[INFORMATION SHOWN start]

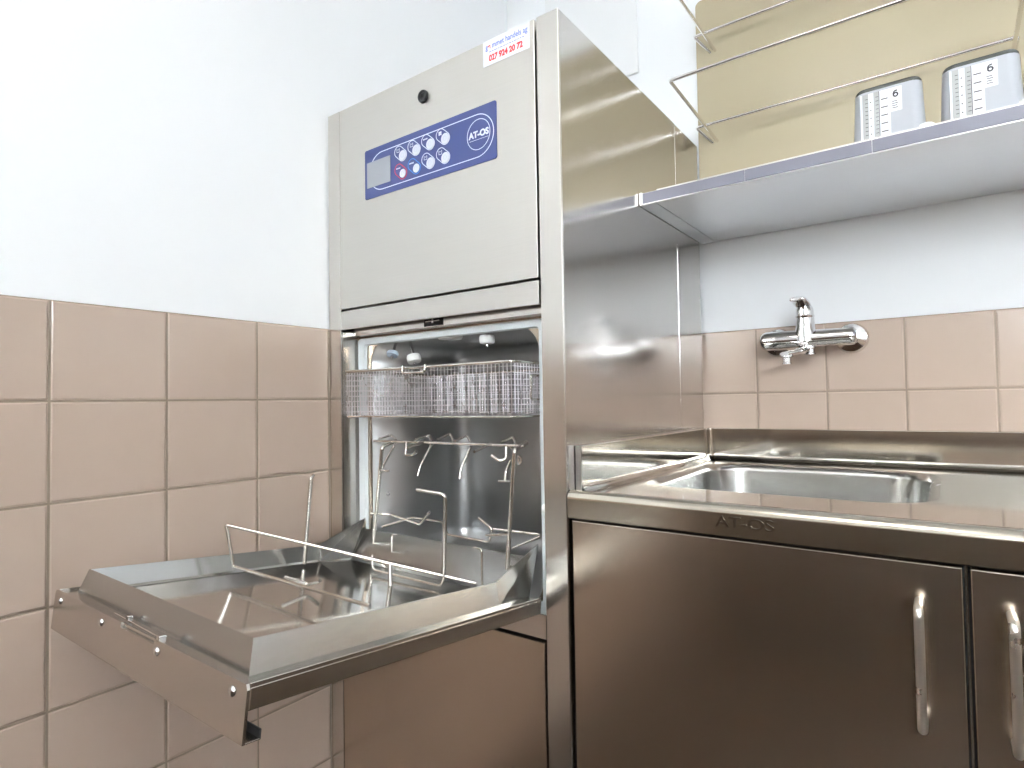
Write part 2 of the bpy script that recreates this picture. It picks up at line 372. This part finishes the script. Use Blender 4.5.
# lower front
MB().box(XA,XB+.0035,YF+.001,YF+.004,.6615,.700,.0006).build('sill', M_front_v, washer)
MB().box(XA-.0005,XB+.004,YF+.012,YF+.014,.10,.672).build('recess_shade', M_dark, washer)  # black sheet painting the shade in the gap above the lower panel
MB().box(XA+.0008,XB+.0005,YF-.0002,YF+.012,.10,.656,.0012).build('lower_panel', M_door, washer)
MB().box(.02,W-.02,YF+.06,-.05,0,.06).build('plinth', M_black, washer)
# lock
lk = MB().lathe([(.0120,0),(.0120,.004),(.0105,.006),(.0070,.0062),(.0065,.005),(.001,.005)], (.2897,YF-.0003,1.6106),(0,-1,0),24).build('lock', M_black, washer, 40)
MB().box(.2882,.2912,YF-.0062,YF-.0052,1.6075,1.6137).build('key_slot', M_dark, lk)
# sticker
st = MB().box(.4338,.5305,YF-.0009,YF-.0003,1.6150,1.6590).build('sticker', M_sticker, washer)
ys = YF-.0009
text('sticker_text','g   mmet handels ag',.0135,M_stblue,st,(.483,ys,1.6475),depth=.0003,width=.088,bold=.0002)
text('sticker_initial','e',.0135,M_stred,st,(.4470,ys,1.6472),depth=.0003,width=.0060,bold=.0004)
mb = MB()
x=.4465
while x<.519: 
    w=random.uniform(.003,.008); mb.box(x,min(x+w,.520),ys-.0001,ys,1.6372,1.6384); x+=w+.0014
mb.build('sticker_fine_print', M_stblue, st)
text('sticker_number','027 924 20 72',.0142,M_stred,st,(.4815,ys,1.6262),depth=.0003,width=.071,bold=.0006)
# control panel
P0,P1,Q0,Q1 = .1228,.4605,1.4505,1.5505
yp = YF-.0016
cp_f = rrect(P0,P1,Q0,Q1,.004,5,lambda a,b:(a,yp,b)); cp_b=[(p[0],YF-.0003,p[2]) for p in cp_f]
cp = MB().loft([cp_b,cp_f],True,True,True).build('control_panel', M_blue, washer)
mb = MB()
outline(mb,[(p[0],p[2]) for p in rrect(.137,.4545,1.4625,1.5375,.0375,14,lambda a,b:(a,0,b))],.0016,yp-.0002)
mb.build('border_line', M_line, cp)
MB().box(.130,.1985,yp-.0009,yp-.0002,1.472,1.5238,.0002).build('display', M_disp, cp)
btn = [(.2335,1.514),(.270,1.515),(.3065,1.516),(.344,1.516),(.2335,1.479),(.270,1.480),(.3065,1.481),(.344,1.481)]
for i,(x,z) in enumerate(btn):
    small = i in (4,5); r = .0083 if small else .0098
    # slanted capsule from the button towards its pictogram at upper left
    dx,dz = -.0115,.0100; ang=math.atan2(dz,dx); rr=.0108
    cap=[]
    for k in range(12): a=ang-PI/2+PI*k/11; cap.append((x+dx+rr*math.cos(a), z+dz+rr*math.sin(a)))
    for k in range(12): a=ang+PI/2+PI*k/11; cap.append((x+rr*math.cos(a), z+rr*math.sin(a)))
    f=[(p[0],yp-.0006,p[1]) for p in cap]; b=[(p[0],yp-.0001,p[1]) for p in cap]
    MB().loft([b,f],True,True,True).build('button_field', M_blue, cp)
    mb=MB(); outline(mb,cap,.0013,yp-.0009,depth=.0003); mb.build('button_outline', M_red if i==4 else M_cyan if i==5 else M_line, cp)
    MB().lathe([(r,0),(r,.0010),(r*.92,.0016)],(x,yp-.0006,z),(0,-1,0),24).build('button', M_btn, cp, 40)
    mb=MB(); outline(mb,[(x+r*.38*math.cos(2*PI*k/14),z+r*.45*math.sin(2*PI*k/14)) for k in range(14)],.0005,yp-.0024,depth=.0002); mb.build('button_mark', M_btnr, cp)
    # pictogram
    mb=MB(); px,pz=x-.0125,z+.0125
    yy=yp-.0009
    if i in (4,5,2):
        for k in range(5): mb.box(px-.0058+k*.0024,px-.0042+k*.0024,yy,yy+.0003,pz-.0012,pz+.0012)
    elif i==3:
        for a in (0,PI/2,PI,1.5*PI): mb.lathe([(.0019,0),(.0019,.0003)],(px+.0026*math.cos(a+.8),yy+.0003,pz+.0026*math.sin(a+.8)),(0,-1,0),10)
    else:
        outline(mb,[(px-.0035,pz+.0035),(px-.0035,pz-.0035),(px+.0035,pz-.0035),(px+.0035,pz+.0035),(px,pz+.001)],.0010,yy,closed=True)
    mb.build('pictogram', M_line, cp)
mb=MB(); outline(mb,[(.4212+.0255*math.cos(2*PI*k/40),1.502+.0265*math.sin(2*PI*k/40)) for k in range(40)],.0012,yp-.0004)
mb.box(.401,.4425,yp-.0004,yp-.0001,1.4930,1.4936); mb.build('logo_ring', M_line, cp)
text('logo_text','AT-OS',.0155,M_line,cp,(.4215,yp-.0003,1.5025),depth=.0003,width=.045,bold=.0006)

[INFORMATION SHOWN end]
[INFORMATION SHOWN start]

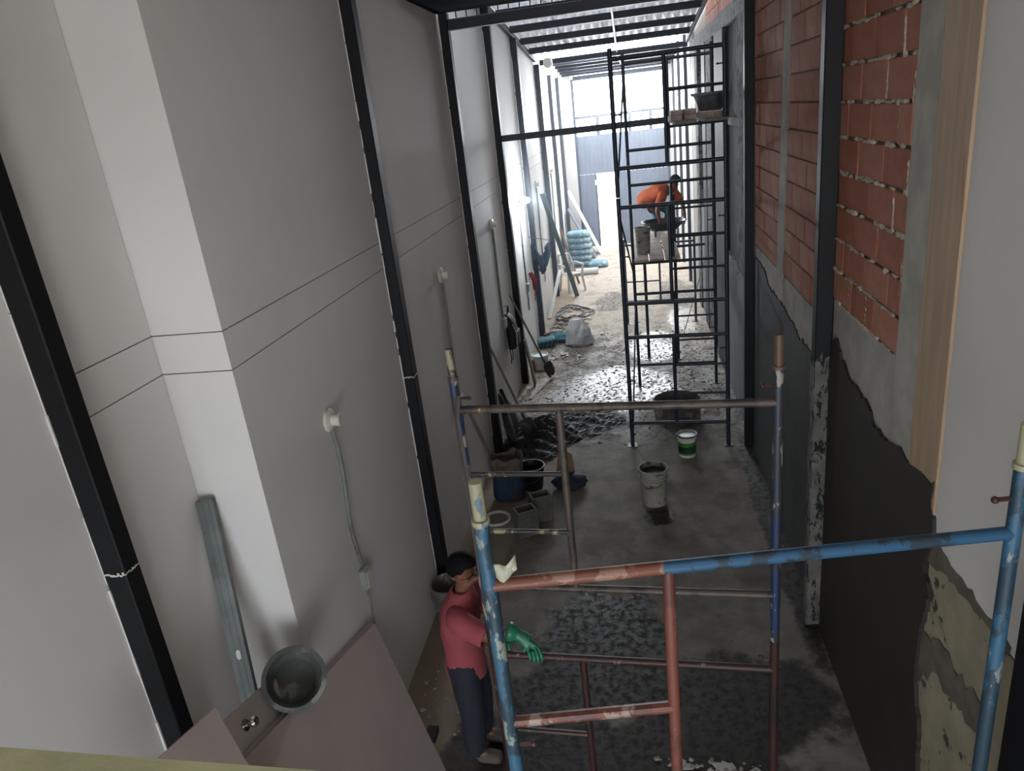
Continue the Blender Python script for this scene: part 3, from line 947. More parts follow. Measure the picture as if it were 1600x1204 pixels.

[INFORMATION SHOWN end]

WHAT NEEDS TO BE DONE »
Above are the records; copy every line in them that holds the word "from".

SOLUTION TO THIS TASK »
    # slanted capsule from the button towards its pictogram at upper left
Continue the Blender Python script for this scene: part 3, from line 947. More parts follow. Measure the picture as if it were 1600x1204 pixels.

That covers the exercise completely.